Solo Exhibitions → 2024-2025
Layers of Absence
Photos by: Kristoferheng
September 2024 - Baltimore, Maryland
Layers of Absence, explores the emotional and cultural complexities of grief, identity, and memory, with a particular focus on the absence left by loss. Through large-scale paintings and sculptural works, this exhibition offers an intimate dialogue on the ways personal and collective histories intersect and how they shape our understanding of the self.
The exhibition works, such as “One Dozen”, “Brandon Hill”, and “To What End?”, alongside new pieces that continue to examine the weight of what is left behind. These works navigate the space between visibility and erasure, with abstract forms and textured surfaces that evoke both the presence and absence of loved ones, histories, and cultural legacies.
At the heart of Layers of Absence is an inquiry into how grief can simultaneously fragment and unite, how identity is constructed through both the tangible and the intangible, and how these experiences reverberate across time and space. Drawing inspiration from storytelling traditions of the African diaspora, the exhibition also considers the narratives that go untold, the memories that remain unspoken, and the objects that bear witness to the silences.

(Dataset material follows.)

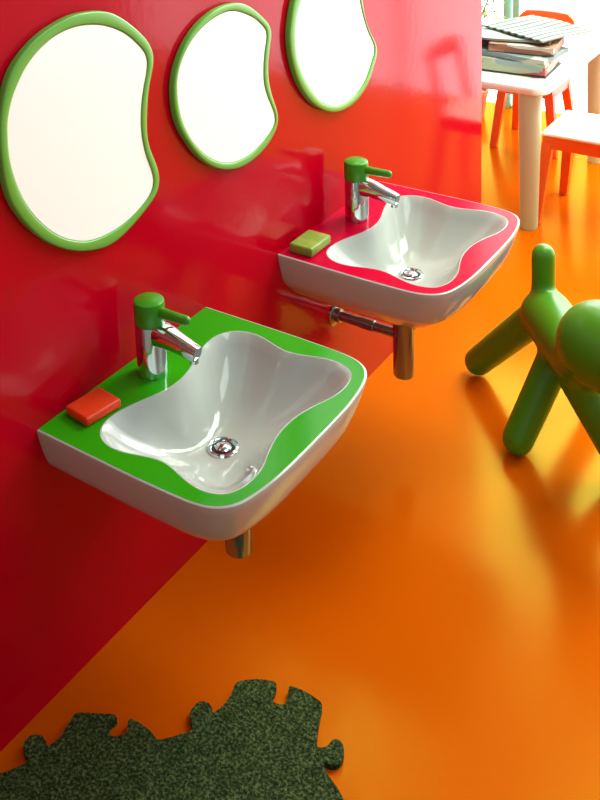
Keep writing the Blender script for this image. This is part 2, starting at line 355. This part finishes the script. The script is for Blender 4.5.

In Layers of Absence, grief becomes more than a personal emotion—becomes a material presence, shaping and informing the art itself. Through abstract paintings and cultural forms, this exhibition invites viewers to reflect on their own experiences of loss and the spaces that remain in its weight.
The Weight of Tomorrow
April 2025 - Baltimore, Maryland
In this series of paintings, The Weight of Tomorrow, omit’s the colour of Black skin to confront the audience with their assumptions. This choice is an act of both challenge and reflection, urging the audience to examine their biases while addressing how Black identity is often objectified or erased from the perspective of others. By removing the emphasis on skin tone, I push the focus toward the dialogue between memory, identity, and presence.
While interrogating beauty within nostalgia and its function within this body of work the experience of navigating loss is at the heart of this series. Creating a sense of longing for a past while questioning whose past is remembered, and whose is erased. My paintings embody this collision of memory, loss, and identity, combining fragmented histories with the power of presence. Through this exploration, I encourage deeper reflection on how Blackness is perceived and misrepresented. The weight of tomorrow becomes a powerful theme, as I explore the complexities of what lies ahead for Black identity.